Muenchian Grouping without xsl:for-each

0
votes

Just for grins I wanted to see if I could rewrite a Muenchian Grouping template in XSLT 1.0 without using <xsl:for-each>. The XML:

<jobs>
  <job>
    <year>2012</year>
    <position>Mayonnaise Maker, Malden Mayonnaise Manufactory, Malden, MA</position>
  </job>
  <job>
    <year>2012</year>
    <position>Twine Twirler, Timmy's Twine, Tyngsboro, MA</position>
  </job>
  <job>
    <year>2013</year>
    <position>Bagel Boiler, Bob's Bagels, Boxboro, MA</position>
  </job>
</jobs>

Standard Muenchian solution, grouping positions by year:

<?xml version="1.0"?>
<xsl:stylesheet version="1.0" xmlns:xsl="http://www.w3.org/1999/XSL/Transform">
  <xsl:key name="this-year" match="job" use="year"/>
  <xsl:template match="jobs">
    <resume>
      <xsl:for-each select="job[count(. | key('this-year', year)[1]) = 1]">
        <year y="{year}">
          <xsl:for-each select="key('this-year', year)">
            <position><xsl:value-of select="position"/></position>
          </xsl:for-each>
        </year>
      </xsl:for-each>
    </resume>
  </xsl:template>
</xsl:stylesheet>

Result:

<?xml version="1.0"?>
<resume>
  <year y="2012">
    <position>Mayonnaise Maker, Malden Mayonnaise Manufactory, Malden, MA</position>
    <position>Twine Twirler, Timmy's Twine, Tyngsboro, MA</position>
  </year>
  <year y="2013">
    <position>Bagel Boiler, Bob's Bagels, Boxboro, MA</position>
  </year>
</resume>

It's easy to get rid of the outer <xsl:for-each>. This works:

<?xml version="1.0"?>
<xsl:stylesheet version="1.0" xmlns:xsl="http://www.w3.org/1999/XSL/Transform">
  <xsl:key name="this-year" match="job" use="year"/>

  <xsl:template match="jobs">
    <resume>
      <xsl:apply-templates select="job[count(. | key('this-year', year)[1]) = 1]"/>
    </resume>
  </xsl:template>

  <xsl:template match="job">
    <year y="{year}">
      <xsl:for-each select="key('this-year', year)">
        <position><xsl:value-of select="position"/></position>
      </xsl:for-each>
    </year>
  </xsl:template>
</xsl:stylesheet>

This, however...

<?xml version="1.0"?>
<xsl:stylesheet version="1.0" xmlns:xsl="http://www.w3.org/1999/XSL/Transform">
  <xsl:key name="this-year" match="job" use="year"/>

  <xsl:template match="jobs">
    <resume>
      <xsl:apply-templates select="job[count(. | key('this-year', year)[1]) = 1]"/>
    </resume>
  </xsl:template>

  <xsl:template match="job">
    <year y="{year}">
      <xsl:apply-templates select="key('this-year', year)"/>
    </year>
  </xsl:template>

  <xsl:template match="key('this-year', year)">
    <position><xsl:value-of select="position"/></position>
  </xsl:template>

</xsl:stylesheet>

...does not:

error
xsltCompileIdKeyPattern : Literal expected
compilation error: file no-dice.xsl line 17 element template
xsltCompilePattern : failed to compile 'key('this-year', year)'

<xsl:template match="key('this-year', year)"> is valid but it throws that error.
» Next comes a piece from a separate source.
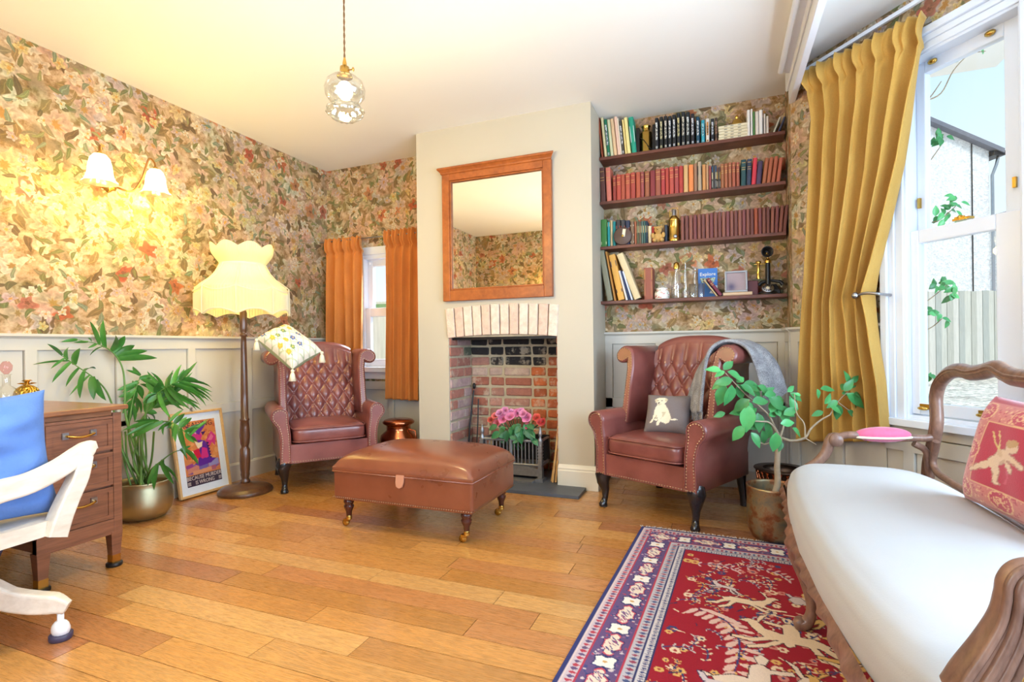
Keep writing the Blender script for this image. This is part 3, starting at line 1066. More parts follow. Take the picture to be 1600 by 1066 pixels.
fa = MB().box(s - .035, s + .035, .016, .05, z, z + .01); fa.ball((s - .01, .03, z + .014), .012, 8, 6); fa.box(s - .03, s + .01, .022, .03, z + .01, z + .018)
fa.build('sash_fastener', M_BRASS, ls)
wpart('window_sill', MB().box(.57, 1.36, -.065, .13, .585, .622))
wpart('apron', MB().box(.60, 1.345, -.022, 0, .535, .586), M_PANEL)

# --- sash window of the left alcove (window_1)
w1 = empty('window_1', (0, YB, 0)); w1['kind'] = 'structure'
def w1p(name, mb, m=M_UPVC, parent=None, bv=.004): return mb.build(name, m, parent or w1, bevel=bv)
w1p('architrave', MB().box(WX0 - .03, WX1 + .03, -.025, 0, 1.855, 1.925))
w1p('architrave', MB().box(WX0 - .05, WX0 + .0, -.025, 0, .80, 1.86)); w1p('architrave', MB().box(WX1, WX1 + .05, -.025, 0, .80, 1.86))
w1p('frame_lining', MB().box(WX0, WX0 + .03, 0, .12, .8, 1.86).box(WX1 - .03, WX1, 0, .12, .8, 1.86).box(WX0 + .03, WX1 - .03, 0, .12, 1.82, 1.86))
u1 = w1p('upper_sash', MB().box(WX0 + .03, WX0 + .085, .06, .10, 1.30, 1.82).box(WX1 - .085, WX1 - .03, .06, .10, 1.30, 1.82).box(WX0 + .085, WX1 - .085, .06, .10, 1.76, 1.82).box(WX0 + .085, WX1 - .085, .06, .10, 1.30, 1.34))
w1p('window_pane', MB().box(WX0 + .08, WX1 - .08, .078, .082, 1.33, 1.765), M_GLASS, u1, 0)
l1 = w1p('lower_sash', MB().box(WX0 + .03, WX0 + .085, .015, .055, .83, 1.37).box(WX1 - .085, WX1 - .03, .015, .055, .83, 1.37).box(WX0 + .085, WX1 - .085, .015, .055, 1.29, 1.37).box(WX0 + .085, WX1 - .085, .015, .055, .83, .90))
w1p('window_pane', MB().box(WX0 + .08, WX1 - .08, .033, .037, .89, 1.30), M_GLASS, l1, 0)
MB().box(-2.78, -2.73, .012, .05, 1.365, 1.378).build('sash_fastener', M_WHITE, l1)
MB().ball((WX0 + .058, .05, 1.79), .013, 8, 6).build('sash_knob', M_WHITE, u1)
w1p('window_sill', MB().box(WX0 - .07, WX1 + .07, -.07, .12, .785, .83))
w1p('apron', MB().box(WX0 - .05, WX1 + .05, -.022, 0, .72, .785), M_WHITE)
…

Is there some way to push the processing on that key out to another template? Or some other trick to make this work?

1
xmlxslt

1 Answers

1
votes

Use a mode:

  <xsl:template match="job">
    <year y="{year}">
      <xsl:apply-templates select="key('this-year', year)" mode="group"/>
    </year>
  </xsl:template>

  <xsl:template match="job" mode="group">
    <position><xsl:value-of select="position"/></position>
  </xsl:template>

Of course, as long as you simply want to copy the position elements you can do that with

  <xsl:template match="job">
    <year y="{year}">
      <xsl:copy-of select="key('this-year', year)/position"/>
    </year>
  </xsl:template>